The 2017 hack of Equifax, already among the largest ever recorded, just got bigger. Well, they’re admitting that it was bigger than they had previously, which amounts to the same thing. Documents filed with the SEC reveal that more people, more IDs, and more info in general was stolen when the company utterly failed to protect its “users,” many of which didn’t even know they were in the database.
The company revealed various numbers around the time it disclosed the hack, though one it neglected to include was how many millions of dollars in stock were sold by executives before publicly disclosing it. But let’s not linger on their past crimes. I’m sure they’re very sorry!
Today’s information was filed with the Securities and Exchange Commission as part of the company’s disclosures regarding the hack. It provided first a handy table listing what was stolen as raw strings of data from Equifax’s inadequately protected databases:
- Full name: 146.6M
- Date of Birth: 146.6M
- Social Security number: 145.5M
- Full address: 99M
- Gender: 27.3M
- Phone number: 20.3M
- Driver’s license number (incl. 2.4M partials): 17.6M
- Email address: 1.8M
- Credit card numbers (with expiration dates): 209,000
- Individual Tax Identification Number (ITIN/Tax ID): 97,500
- Driver’s license state: 27,000
Previous estimates of driver’s license numbers leaked were around 10.9 million, and total affected put at 143 million.

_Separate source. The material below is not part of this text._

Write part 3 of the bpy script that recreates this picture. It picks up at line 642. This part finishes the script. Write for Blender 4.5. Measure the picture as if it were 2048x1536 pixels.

Sure, the difference between 143 million and 146.6 million is relatively small, but it’s still 3.6 million people.
Secondly the filing includes a table listing images stolen by the attackers. These were “uploaded to Equifax’s online dispute portal by approximately 182,000 U.S. consumers,” the document says.
- Driver’s license: 38,000
- Social Security of Taxpayer ID Card: 12,000
- Passport or Passport Card: 3,200
- Other: 3,000
It’s unclear why these don’t add up to 182,000, but the images could also have been non-valuable things like forms or pictures of assets.
Imagine the kind of havoc you could wreak with even a few isolated data points from this set. Phishing teams and other scammers must be having the time of their lives: with so much official data to use, it’s that much easier to convince someone that a service or email is legitimate. Images of licenses and passports could lead to more sophisticated fraud at borders or in other government situations as well.